Begin
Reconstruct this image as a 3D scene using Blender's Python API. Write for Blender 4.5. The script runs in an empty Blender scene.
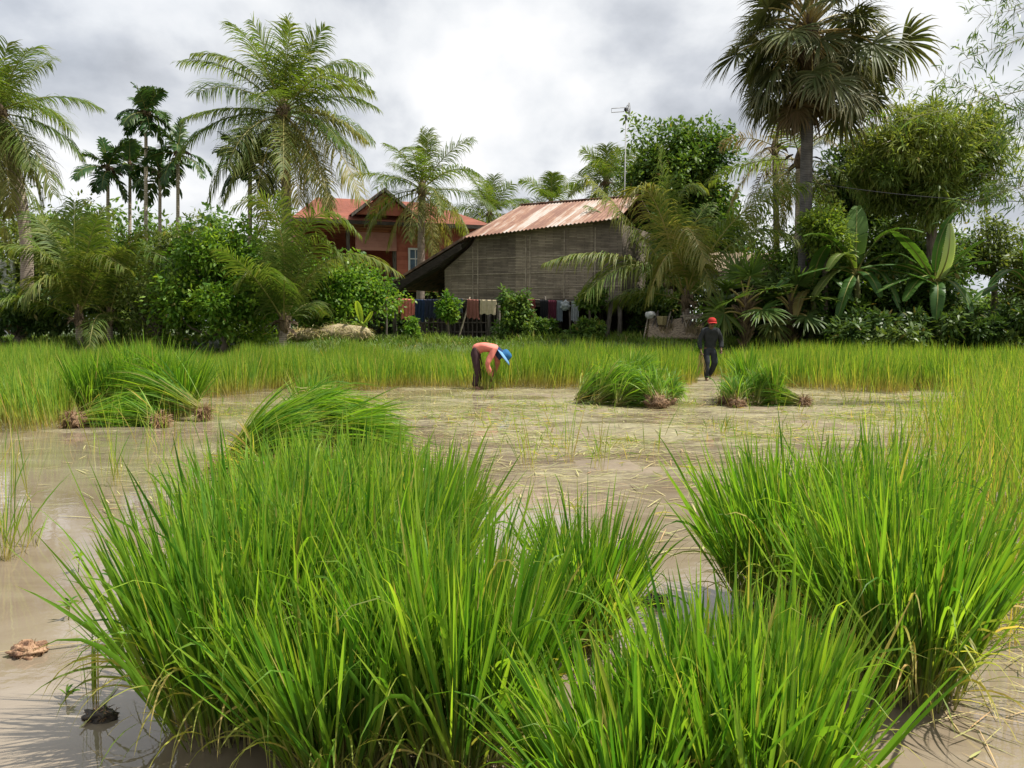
import bpy, math
import numpy as np
from mathutils import Vector, Matrix, noise

sc = bpy.context.scene
C = sc.collection
R = math.radians
PI = math.pi

# ------------------------------------------------------------------ camera model
F = 830.0
CH = 1.5
PITCH = math.atan((384 - 321) / F)
CP, SP = math.cos(PITCH), math.sin(PITCH)


def ray(px, py):
    a = (px - 512) / F
    b = -(py - 384) / F
    return np.array([a, CP + b * SP, -SP + b * CP])


def at(px, py, d):
    r = ray(px, py)
    return np.array([0, 0, CH]) + r * (d / r[1])


def gd(px, py, z=0.0):
    r = ray(px, py)
    return np.array([0, 0, CH]) + r * ((z - CH) / r[2])


def hgt(x, y):
    """height of the ground sheet (numpy arrays welcome)"""
    x = np.asarray(x, float)
    y = np.asarray(y, float)
    n = 0.02 * np.sin(x * 1.7 + 0.6 * np.sin(y * 1.1)) + 0.018 * np.sin(y * 2.3 + 1.3 * np.sin(x * 0.9)) + 0.012 * np.sin(x * 4.1 + y * 3.3)
    fine = np.sin(x * 8.3 + 1.7 * np.sin(y * 5.1)) * np.sin(y * 9.7 + 1.3 * np.sin(x * 6.7)) + .6 * np.sin(x * 17 + y * 5) * np.sin(y * 19 - x * 3)
    mid = np.clip((y - 5.5) / 3, 0, 1) * np.clip((x + 2.5 + .1 * y) / 2.5, 0, 1)
    paddy = -0.045 + 0.6 * n + mid * (.024 + .012 * fine)
    s = np.clip((y - 23.6) / 3.2, 0, 1)
    s = s * s * (3 - 2 * s)
    far = 0.82 + 1.6 * n + 0.05 * np.sin(x * 0.5)
    h = paddy * (1 - s) + far * s
    # muddy bund on the right of the viewer
    bx = 1.82 + 0.10 * np.sin(y * 2.0) + np.clip(y - 3.6, 0, 40) * 0.62
    b = np.clip((x - bx) / 0.9, 0, 1)
    b = b * b * (3 - 2 * b)
    h = np.maximum(h, -0.045 + 0.6 * n + b * 0.12 * (y < 24))
    # hills of the far land stay flat and low
    return h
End
Reproduce the data above word for word from its first line through the line that holds "return np.array([0, 0, CH]) + r * ((z", both ends included; skip pictures.

- EXERCISE RESULT
Reconstruct this image as a 3D scene using Blender's Python API. Write for Blender 4.5. The script runs in an empty Blender scene.
import bpy, math
import numpy as np
from mathutils import Vector, Matrix, noise

sc = bpy.context.scene
C = sc.collection
R = math.radians
PI = math.pi

# ------------------------------------------------------------------ camera model
F = 830.0
CH = 1.5
PITCH = math.atan((384 - 321) / F)
CP, SP = math.cos(PITCH), math.sin(PITCH)


def ray(px, py):
    a = (px - 512) / F
    b = -(py - 384) / F
    return np.array([a, CP + b * SP, -SP + b * CP])


def at(px, py, d):
    r = ray(px, py)
    return np.array([0, 0, CH]) + r * (d / r[1])


def gd(px, py, z=0.0):
    r = ray(px, py)
    return np.array([0, 0, CH]) + r * ((z - CH) / r[2])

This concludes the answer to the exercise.